In voice research done on singers to determine vocal function while singing, it is IMPERATIVE that the singing being studied be excellent. It is IMPERATIVE that it represent market standard sounds and that the examples reflect those of others who are out in the world working as singers in any given style.
If I am researching opera singers and the people I select as my subjects sing in the local church choir in a small town, or sing in the university choir as undergrad students, they may get paid, as that is what we usually use as criteria for “professional”, but that doesn’t mean that their level of ability reflects that of the singers at the Met, La Scala, Covent Garden or at the Bolshoi. If I have subjects who have had leads in a local musical or the community theater production and get some kind of pay for their time, does that mean they sound like the people on Broadway or in the West End or in Sydney? Maybe, but maybe not.
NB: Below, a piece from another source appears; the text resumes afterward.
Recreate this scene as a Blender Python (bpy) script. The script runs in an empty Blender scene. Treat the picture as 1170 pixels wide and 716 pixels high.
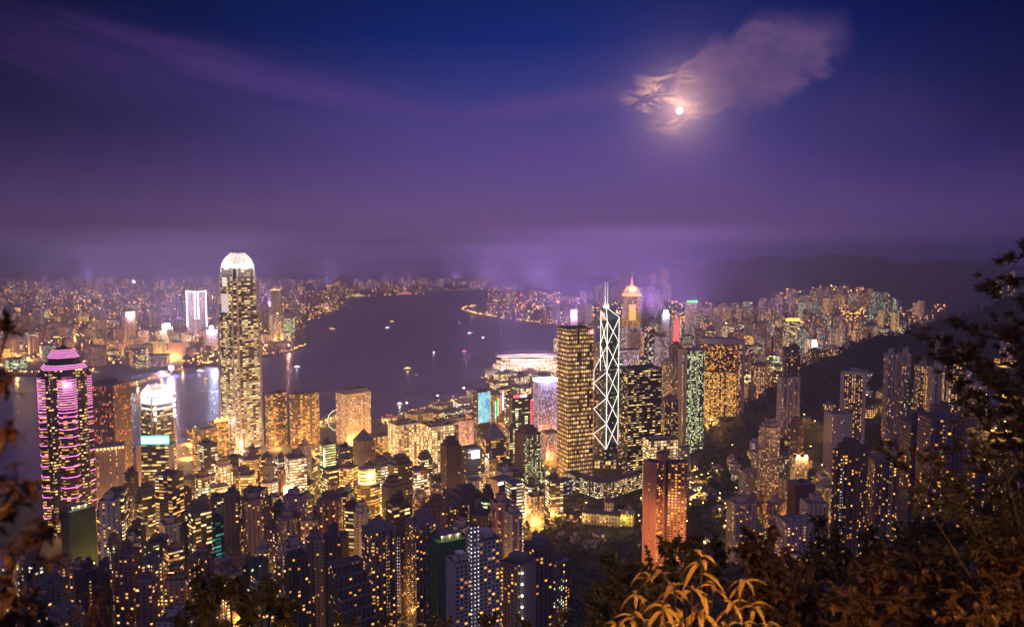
import bpy, bmesh, math, random
import numpy as np
from mathutils import Vector, Matrix
R = math.radians
rnd = random.Random(7)
SC = bpy.context.scene
COL = SC.collection

# ------------------------------------------------------------------ camera
CAMZ, FPX, PITCH = 410.0, 874.0, R(4.58)
cam_d = bpy.data.cameras.new("camera")
cam = bpy.data.objects.new("camera", cam_d)
COL.objects.link(cam)
cam.location = (0, 0, CAMZ)
cam.rotation_euler = (R(90) - PITCH, 0, 0)
cam_d.sensor_width = 36
cam_d.lens = 36 * FPX / 1170
cam_d.clip_start, cam_d.clip_end = 0.1, 90000
cam_d.dof.use_dof = True
cam_d.dof.focus_distance = 1500
cam_d.dof.aperture_fstop = 2.0
SC.camera = cam

# ------------------------------------------------------------------ render settings
SC.view_settings.view_transform = 'Standard'
SC.view_settings.look = 'None'
SC.view_settings.exposure = 0.0
SC.view_settings.gamma = 1.0
SC.render.engine = 'CYCLES'
cy = SC.cycles
cy.max_bounces = 4
cy.diffuse_bounces = 1
cy.glossy_bounces = 2
cy.transmission_bounces = 2
cy.volume_bounces = 0
cy.transparent_max_bounces = 8
cy.sample_clamp_indirect = 1.5
cy.sample_clamp_direct = 0
cy.caustics_reflective = False
cy.caustics_refractive = False
cy.use_light_tree = True
cy.use_denoising = True
try:
    cy.denoiser = 'OPENIMAGEDENOISE'
    cy.denoising_input_passes = 'RGB_ALBEDO_NORMAL'
    cy.denoising_prefilter = 'ACCURATE'
except Exception:
    pass


# ------------------------------------------------------------------ node helpers
class NT:
    def __init__(s, tree):
        s.t = tree
        s.t.nodes.clear()

    def n(s, kind, **kw):
        nd = s.t.nodes.new(kind)
        ins = kw.pop('ins', {})
        for k, v in kw.items():
            setattr(nd, k, v)
        for k, v in ins.items():
            s.put(nd.inputs[k], v)
        return nd

    def put(s, sock, v):
        if isinstance(v, bpy.types.NodeSocket):
            s.t.links.new(v, sock)
        else:
            if hasattr(sock.default_value, '__len__') and not hasattr(v, '__len__'):
                v = (v,) * len(sock.default_value)
            if hasattr(sock.default_value, '__len__') and len(sock.default_value) == 4 and len(v) == 3:
                v = tuple(v) + (1,)
            sock.default_value = v

    def m(s, op, a, b=0.0, c=0.0, clamp=False):
        nd = s.t.nodes.new('ShaderNodeMath')
        nd.operation = op
        nd.use_clamp = clamp
        s.put(nd.inputs[0], a)
        s.put(nd.inputs[1], b)
        s.put(nd.inputs[2], c)
        return nd.outputs[0]

    def vm(s, op, a, b=(0, 0, 0)):
        nd = s.t.nodes.new('ShaderNodeVectorMath')
        nd.operation = op
        s.put(nd.inputs[0], a)
        s.put(nd.inputs[1], b)
        return nd.outputs['Value'] if op in ('DOT_PRODUCT', 'LENGTH') else nd.outputs[0]

    def sstep(s, x, a, b):
        nd = s.t.nodes.new('ShaderNodeMapRange')
        nd.interpolation_type = 'SMOOTHSTEP'
        s.put(nd.inputs[0], x)
        s.put(nd.inputs[1], a)
        s.put(nd.inputs[2], b)
        return nd.outputs[0]

    def mix(s, f, a, b, mode='MIX'):
        nd = s.t.nodes.new('ShaderNodeMix')
        nd.data_type = 'RGBA'
        nd.blend_type = mode
        s.put(nd.inputs[0], f)
        s.put(nd.inputs[6], a)
        s.put(nd.inputs[7], b)
        return nd.outputs[2]

    def xyz(s, v):
        nd = s.t.nodes.new('ShaderNodeSeparateXYZ')
        s.put(nd.inputs[0], v)
        return nd.outputs

    def comb(s, x, y, z):
        nd = s.t.nodes.new('ShaderNodeCombineXYZ')
        for i, v in enumerate((x, y, z)):
            s.put(nd.inputs[i], v)
        return nd.outputs[0]

    def noise(s, v, scale=1.0, detail=3.0, rough=0.5, dim='3D', dist=0.0):
        nd = s.n('ShaderNodeTexNoise', noise_dimensions=dim)
        s.put(nd.inputs['Vector'], v)
        nd.inputs['Scale'].default_value = scale
        nd.inputs['Detail'].default_value = detail
        nd.inputs['Roughness'].default_value = rough
        nd.inputs['Distortion'].default_value = dist
        return nd.outputs[0]

    def ramp(s, f, stops):
        nd = s.t.nodes.new('ShaderNodeValToRGB')
        el = nd.color_ramp.elements
        while len(el) < len(stops):
            el.new(0.5)
        for e, (p, c) in zip(el, stops):
            e.position = p
            e.color = (c[0], c[1], c[2], 1)
        s.put(nd.inputs[0], f)
        return nd.outputs[0]


def lin(r, g, b):
    f = lambda c: c / 12.92 if c <= 0.04045 else ((c + 0.055) / 1.055) ** 2.4
    return (f(r / 255), f(g / 255), f(b / 255))


# ------------------------------------------------------------------ sky
MOON_DIR = Vector(((773 - 585) / 874, 1.0, 0))          # horizontal direction of the moon
MOON_EL = math.atan2(158.0 / 874, MOON_DIR.length)
MOON_AZ = math.atan2(MOON_DIR.x, MOON_DIR.y)
wd = bpy.data.worlds.new("World")
SC.world = wd
wd.use_nodes = True
wd.cycles.sampling_method = 'MANUAL'
wd.cycles.sample_map_resolution = 512
w = NT(wd.node_tree)
tc = w.n('ShaderNodeTexCoord')
d = w.vm('NORMALIZE', tc.outputs['Generated'])
dx, dy, dz = w.xyz(d)
sky = w.n('ShaderNodeTexSky', sky_type='NISHITA', sun_disc=False,
          sun_elevation=R(-3.0), sun_rotation=R(180))
hor = w.m('SQRT', w.m('ADD', w.m('MULTIPLY', dx, dx), w.m('MULTIPLY', dy, dy)))
el = w.m('DIVIDE', dz, w.m('MAXIMUM', hor, 0.02))        # tan(elevation)
azt = w.m('DIVIDE', dx, w.m('MAXIMUM', w.m('ABSOLUTE', dy), 0.05))   # tan(azimuth) off the view over the harbour
base = w.ramp(w.m('MULTIPLY', el, 2.0, clamp=True), [
    (0.0, lin(84, 64, 111)), (0.035, lin(93, 70, 122)), (0.10, lin(103, 78, 135)), (0.22, lin(88, 72, 138)), (0.38, lin(58, 60, 130)),
    (0.54, lin(16, 38, 112)), (0.72, lin(3, 27, 84)), (1.0, lin(84, 70, 132))])
# the glow over the harbour is strongest in the middle of the bay and dies away to both sides
side = w.m('SUBTRACT', azt, 0.06)
fall = w.m('POWER', 2.718, w.m('MULTIPLY', w.m('MULTIPLY', side, side), -4.8))
low_ = w.sstep(el, 0.19, 0.0)
fall = w.m('ADD', w.m('MULTIPLY', fall, 0.88), 0.13)
fall = w.m('ADD', fall, w.m('MULTIPLY', w.m('MULTIPLY', w.m('SUBTRACT', 1.0, fall), low_), 0.50))
base = w.mix(1.0, base, w.comb(fall, fall, fall), 'MULTIPLY')
rightcool = w.sstep(azt, 0.15, 0.62)
base = w.mix(w.m('MULTIPLY', rightcool, 0.55), base, w.mix(1.0, base, (0.42, 0.55, 0.95), 'MULTIPLY'))
leftwarm = w.sstep(azt, -0.1, -0.62)
base = w.mix(w.m('MULTIPLY', leftwarm, 0.08), base, w.mix(1.0, base, (1.0, 0.9, 0.62), 'MULTIPLY'))
# clouds, laid out as directions on the sky
uv = w.comb(azt, el, 0)
warp = w.noise(uv, 13.0, 7, 0.6, dist=0.6)
warp2 = w.noise(w.comb(w.m('MULTIPLY', azt, 1.0), w.m('MULTIPLY', w.m('ADD', el, w.m('MULTIPLY', azt, 0.15)), 8.0), 3.0), 6.0, 6, 0.62)


def blob(cx, cyy, rx, ry, ang=0.0):
    ca, sa = math.cos(ang), math.sin(ang)
    ax = w.m('SUBTRACT', azt, cx)
    ay = w.m('SUBTRACT', el, cyy)
    px = w.m('ADD', w.m('MULTIPLY', ax, ca / rx), w.m('MULTIPLY', ay, sa / rx))
    py = w.m('ADD', w.m('MULTIPLY', ax, -sa / ry), w.m('MULTIPLY', ay, ca / ry))
    return w.m('SQRT', w.m('ADD', w.m('MULTIPLY', px, px), w.m('MULTIPLY', py, py)))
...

Singers with 20, 25, 30 or more years of life experience in any one style, who have worked in large venues in front of audiences paying a lot of money for their tickets, represent “professional” singers and would be both worthy and valuable subjects for voice science study.
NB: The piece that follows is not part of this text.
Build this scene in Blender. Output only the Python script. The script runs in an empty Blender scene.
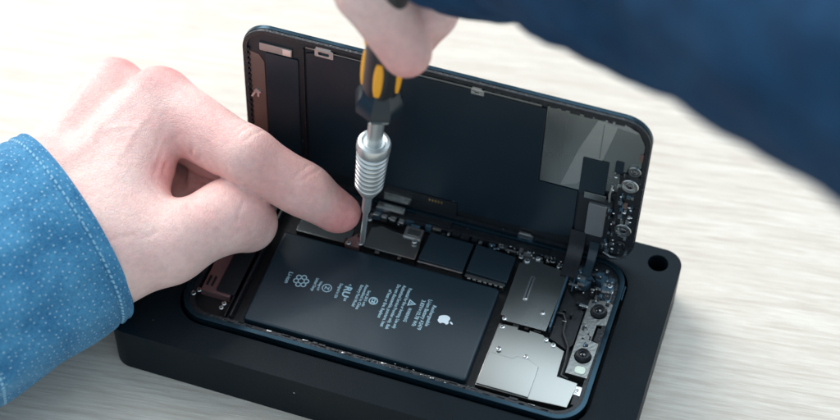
import bpy, bmesh, math, random
import numpy as np
from mathutils import Vector, Matrix, noise
from mathutils.geometry import tessellate_polygon
# All shape code is written in millimetres; S turns it into metres.
S = 0.001
R = math.radians
random.seed(7)
scene = bpy.context.scene
COL = scene.collection

# ------------------------------------------------------------------ materials
def mat(name, col, rough=.5, metal=0., var=0., vscale=60., bump=0., bscale=900., spec=.5, coat=0., aniso=None, rvar=0.):
    m = bpy.data.materials.new(name); m.use_nodes = True
    nt = m.node_tree; N = nt.nodes; L = nt.links
    b = N['Principled BSDF']
    b.inputs['Base Color'].default_value = (*col, 1)
    b.inputs['Roughness'].default_value = rough
    b.inputs['Metallic'].default_value = metal
    b.inputs['Specular IOR Level'].default_value = spec
    b.inputs['Coat Weight'].default_value = coat
    tc = N.new('ShaderNodeTexCoord')
    if var or rvar:
        n = N.new('ShaderNodeTexNoise'); n.inputs['Scale'].default_value = vscale; n.inputs['Detail'].default_value = 5
        L.new(tc.outputs['Object'], n.inputs['Vector'])
        if var:
            mx = N.new('ShaderNodeMix'); mx.data_type = 'RGBA'
            mx.inputs[6].default_value = (*[c*(1-var) for c in col], 1)
            mx.inputs[7].default_value = (*[min(1, c*(1+var)) for c in col], 1)
            L.new(n.outputs['Fac'], mx.inputs[0]); L.new(mx.outputs[2], b.inputs['Base Color'])
        if rvar:
            mr = N.new('ShaderNodeMapRange'); mr.inputs[1].default_value = .3; mr.inputs[2].default_value = .7
            mr.inputs[3].default_value = max(.02, rough-rvar); mr.inputs[4].default_value = rough+rvar
            L.new(n.outputs['Fac'], mr.inputs[0]); L.new(mr.outputs[0], b.inputs['Roughness'])
    if bump:
        n2 = N.new('ShaderNodeTexNoise'); n2.inputs['Scale'].default_value = bscale; n2.inputs['Detail'].default_value = 4
        L.new(tc.outputs['Object'], n2.inputs['Vector'])
        bp = N.new('ShaderNodeBump'); bp.inputs['Strength'].default_value = bump; bp.inputs['Distance'].default_value = .0003
        L.new(n2.outputs['Fac'], bp.inputs['Height']); L.new(bp.outputs['Normal'], b.inputs['Normal'])
    return m

M = {}
M['block'] = mat('black_anodised', (.004, .009, .013), .45, 0, .35, 28, .25, 2200, .12, rvar=.13)
M['rim'] = mat('navy_rim', (.014, .038, .056), .25, .75, .3, 90, rvar=.08)
M['well'] = mat('well_black', (.006, .007, .009), .5, 0, .5, 300, .5, 700)
M['gasket'] = mat('gasket_black', (.010, .013, .017), .38, 0, .7, 500, 1.0, 900)
M['battery'] = mat('battery_wrap', (.008, .023, .035), .33, 0, .12, 25, .12, 500, .55, rvar=.04)
M['batt_edge'] = mat('battery_edge', (.012, .022, .032), .3, 0, .2, 60)
M['print'] = mat('battery_ink', (.42, .62, .70), .5)
M['logo'] = mat('logo_ink', (.80, .90, .95), .4)
M['shield'] = mat('shield_steel', (.31, .315, .30), .3, 1, .05, 25, rvar=.015)
M['shield_dark'] = mat('shield_dark', (.34, .36, .355), .26, 1, .1, 40, rvar=.02)
M['graphite'] = mat('graphite_film', (.011, .024, .035), .30, 0, .15, 50, .2, 400, .5)
M['steel'] = mat('steel_bright', (.72, .74, .74), .22, 1, .1, 200)
M['satin'] = mat('satin_steel', (.58, .59, .58), .3, 1, .12, 120, .15, 1500)
M['carrier'] = mat('carrier_grey', (.24, .25, .245), .38, 1, .25, 300, .4, 900)
M['copper'] = mat('copper_brown', (.20, .125, .105), .42, .35, .25, 70)
M['pinkcop'] = mat('rose_shield', (.30, .17, .17), .35, .6, .25, 90)
M['gold'] = mat('gold_contact', (.75, .48, .18), .3, 1)
M['flex'] = mat('flex_black', (.007, .010, .014), .45, 0, .3, 200, .3, 800)
M['bluefilm'] = mat('blue_film', (.08, .15, .21), .25, .5, .5, 160, .6, 400)
M['disp'] = mat('display_backing', (.005, .015, .024), .34, 0, .3, 14, .25, 60, .5, rvar=.11)
M['disp2'] = mat('display_backing_blue', (.006, .018, .028), .36, 0, .2, 22, .1, 200, .5)
M['foil'] = mat('steel_foil', (.33, .35, .34), .26, .9, .12, 35, .25, 110, rvar=.06)
M['foil_sheen'] = mat('sheen_foil', (.44, .46, .45), .42, .9, .2, 60, .2, 150)  # foil tone lightened to stand in for a reflected streak
M['frosted'] = mat('module_grey', (.26, .27, .28), .42, .6, .12, 160)
M['glass'] = mat('lens_glass', (.006, .008, .012), .04, 0, spec=.9, coat=1)
M['flash'] = mat('flash_diffuser', (.72, .80, .66), .3, 0, .12, 600)
M['rubber'] = mat('grip_black', (.012, .013, .016), .36, 0, .2, 120, .2, 900)
M['yellow'] = mat('grip_yellow', (1.0, .42, .02), .42, 0, .05, 60)
M['tool'] = mat('tool_satin', (.66, .69, .68), .33, .8, .08, 200)
M['nut'] = mat('collar_black', (.02, .032, .042), .2, .3, .15, 100)
def dust(m, amount=.035, scale=160.):
    nt = m.node_tree; N = nt.nodes; L = nt.links; b = N['Principled BSDF']
    tc = N.new('ShaderNodeTexCoord'); v = N.new('ShaderNodeTexVoronoi'); v.inputs['Scale'].default_value = scale
    L.new(tc.outputs['Object'], v.inputs['Vector'])
    sp = N.new('ShaderNodeSeparateColor'); L.new(v.outputs['Color'], sp.inputs[0])
    sz = N.new('ShaderNodeMath'); sz.operation = 'MULTIPLY'; sz.inputs[1].default_value = amount; L.new(sp.outputs[0], sz.inputs[0])
    lt = N.new('ShaderNodeMath'); lt.operation = 'LESS_THAN'; L.new(v.outputs['Distance'], lt.inputs[0]); L.new(sz.outputs[0], lt.inputs[1])
    gt = N.new('ShaderNodeMath'); gt.operation = 'GREATER_THAN'; gt.inputs[1].default_value = .6; L.new(sp.outputs[1], gt.inputs[0])
    mu = N.new('ShaderNodeMath'); mu.operation = 'MULTIPLY'; L.new(lt.outputs[0], mu.inputs[0]); L.new(gt.outputs[0], mu.inputs[1])
    mx = N.new('ShaderNodeMix'); mx.data_type = 'RGBA'; mx.inputs[7].default_value = (.35, .38, .40, 1)
    src = b.inputs['Base Color'].links[0].from_socket; L.new(mu.outputs[0], mx.inputs[0]); L.new(src, mx.inputs[6]); L.new(mx.outputs[2], b.inputs['Base Color'])
dust(M['block'], .075, 150); dust(M['battery'], .04, 200); dust(M['disp'], .04, 170); dust(M['gasket'], .12, 700); dust(M['flex'], .08, 500)
M['hole'] = mat('deep_black', (.003, .003, .004), .7)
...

Sadly, no one is checking the quality of the vocal examples used in voice research anywhere in the world. We are left to the judgement of the individuals doing the study and their discernment of market expectations in terms of evaluating the sung examples. That is not new.
It has been my experience over the decades since the late 1970s when I first became exposed to voice science that a large percentage of the research on singing is done on college students and faculty and those who perform in small venues in local area theaters or concert halls. There is no one to scrutinize the sounds themselves. Research is evaluated in peer review journals based on the statistics alone. It is based on what is on the page as written word or numbers.
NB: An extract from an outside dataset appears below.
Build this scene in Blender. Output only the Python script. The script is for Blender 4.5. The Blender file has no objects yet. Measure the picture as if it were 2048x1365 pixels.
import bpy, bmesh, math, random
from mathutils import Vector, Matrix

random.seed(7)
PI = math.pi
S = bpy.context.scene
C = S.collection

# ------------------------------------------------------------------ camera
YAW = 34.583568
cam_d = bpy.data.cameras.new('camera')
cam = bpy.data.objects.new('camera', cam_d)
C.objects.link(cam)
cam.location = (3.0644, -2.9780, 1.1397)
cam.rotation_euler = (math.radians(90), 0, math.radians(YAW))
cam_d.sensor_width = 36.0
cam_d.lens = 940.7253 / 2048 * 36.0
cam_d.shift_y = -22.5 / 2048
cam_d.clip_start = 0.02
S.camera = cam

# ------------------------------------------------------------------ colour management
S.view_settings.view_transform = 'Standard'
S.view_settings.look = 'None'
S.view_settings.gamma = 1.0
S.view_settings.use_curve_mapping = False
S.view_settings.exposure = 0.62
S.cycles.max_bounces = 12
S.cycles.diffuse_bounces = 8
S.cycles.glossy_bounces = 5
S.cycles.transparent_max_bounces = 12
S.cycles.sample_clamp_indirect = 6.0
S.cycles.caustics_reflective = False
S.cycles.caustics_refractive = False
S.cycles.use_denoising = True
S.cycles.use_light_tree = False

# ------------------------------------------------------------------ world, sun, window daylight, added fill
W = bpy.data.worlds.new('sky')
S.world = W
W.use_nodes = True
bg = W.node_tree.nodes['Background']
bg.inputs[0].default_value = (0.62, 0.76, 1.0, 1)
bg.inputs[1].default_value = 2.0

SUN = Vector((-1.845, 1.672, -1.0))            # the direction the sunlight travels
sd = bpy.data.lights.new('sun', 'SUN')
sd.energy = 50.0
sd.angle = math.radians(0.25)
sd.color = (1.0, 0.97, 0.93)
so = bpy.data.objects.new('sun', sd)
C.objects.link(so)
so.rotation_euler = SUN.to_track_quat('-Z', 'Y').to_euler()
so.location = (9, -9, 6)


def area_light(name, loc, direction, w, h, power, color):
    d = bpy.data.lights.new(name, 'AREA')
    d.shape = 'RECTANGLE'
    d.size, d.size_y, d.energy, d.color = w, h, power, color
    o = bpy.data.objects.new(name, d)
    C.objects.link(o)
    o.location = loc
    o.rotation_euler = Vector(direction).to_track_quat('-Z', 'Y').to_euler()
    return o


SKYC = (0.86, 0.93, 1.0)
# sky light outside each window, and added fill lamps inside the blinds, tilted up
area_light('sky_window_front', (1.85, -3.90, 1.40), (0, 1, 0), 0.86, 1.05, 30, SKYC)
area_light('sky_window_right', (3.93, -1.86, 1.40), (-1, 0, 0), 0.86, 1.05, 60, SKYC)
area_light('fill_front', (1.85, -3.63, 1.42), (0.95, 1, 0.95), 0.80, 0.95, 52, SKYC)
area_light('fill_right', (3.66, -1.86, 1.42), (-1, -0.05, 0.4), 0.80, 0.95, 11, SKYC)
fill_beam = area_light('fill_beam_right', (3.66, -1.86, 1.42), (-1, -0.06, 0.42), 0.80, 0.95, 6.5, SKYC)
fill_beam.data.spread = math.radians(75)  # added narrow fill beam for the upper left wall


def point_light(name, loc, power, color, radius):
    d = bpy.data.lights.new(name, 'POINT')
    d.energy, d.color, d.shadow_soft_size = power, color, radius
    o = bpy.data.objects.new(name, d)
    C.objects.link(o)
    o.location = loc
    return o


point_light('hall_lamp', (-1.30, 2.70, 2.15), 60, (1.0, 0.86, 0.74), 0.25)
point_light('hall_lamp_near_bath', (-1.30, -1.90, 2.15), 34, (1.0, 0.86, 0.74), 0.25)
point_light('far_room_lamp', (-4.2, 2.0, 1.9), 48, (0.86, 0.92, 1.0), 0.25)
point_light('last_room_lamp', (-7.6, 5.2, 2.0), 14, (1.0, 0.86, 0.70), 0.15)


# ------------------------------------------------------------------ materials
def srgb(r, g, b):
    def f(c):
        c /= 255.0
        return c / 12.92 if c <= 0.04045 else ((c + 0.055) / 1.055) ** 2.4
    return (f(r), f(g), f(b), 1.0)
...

Is this a good thing? What do you think?
If you read research that says “this person was belting” or “we found that this belt was not TA dominant” you need to HEAR the sound in order to decide if the person drawing the conclusion was able to tell one sound from another, based entirely ON THE MARKETPLACE. Otherwise, the “research” is very skewed, it isn’t helpful or even accurate.
Be very careful out there, folks, with what you read and how it is presented. If you can’t hear the sounds as they were made by the subjects, no matter what the research presents, be suspicious. If it don’t sound the way it ought to sound, it ain’t no good. Period.